ECLI:NL:RBSHE:2011:BP7268
Rechtbank 's-Hertogenbosch
- Eerste aanleg - enkelvoudig
- Rechtspraak.nl
Aanhouding van binnenvaartschip wegens ontbreken van benodigde certificaten volgens de Schepenwet
In deze zaak heeft de Rechtbank 's-Hertogenbosch op 4 maart 2011 uitspraak gedaan in een geschil tussen eiser, de eigenaar van een binnenvaartschip, en de minister van Infrastructuur en Milieu. Eiser had beroep ingesteld tegen de aanhouding van zijn schip door de Scheepvaartinspectie wegens het ontbreken van de benodigde certificaten voor de zeevaart. De aanhouding vond plaats op 1 mei 2010, en het administratief beroep van eiser werd op 17 september 2010 ongegrond verklaard. Eiser betoogde dat zijn schip als pleziervaartuig moest worden aangemerkt, omdat hij op het moment van aanhouding geen passagiers vervoerde en derhalve niet onder de vereisten van de Schepenwet viel.

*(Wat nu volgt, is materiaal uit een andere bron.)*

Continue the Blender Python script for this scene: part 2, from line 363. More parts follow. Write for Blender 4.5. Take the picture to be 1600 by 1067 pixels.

De rechtbank heeft echter geoordeeld dat het schip van eiser, geregistreerd als zeiljacht en bestemd voor charter, niet als pleziervaartuig kan worden aangemerkt. De rechtbank stelde vast dat het schip op de binnenwateren als passagiersschip werd gebruikt en dat het derhalve onder de bepalingen van de Schepenwet viel. De rechtbank concludeerde dat eiser niet voldeed aan de vereisten van de Schepenwet en dat de aanhouding van het schip op goede gronden was uitgevoerd. Het beroep van eiser werd ongegrond verklaard, evenals zijn verzoek om schadevergoeding. De rechtbank oordeelde dat er geen aanleiding was voor een proceskostenveroordeling.
De uitspraak benadrukt het belang van de geldigheid van certificaten voor schepen die op zee opereren en de strikte naleving van de Schepenwet. Partijen hebben de mogelijkheid om binnen zes weken na de uitspraak hoger beroep in te stellen bij de Afdeling bestuursrechtspraak van de Raad van State.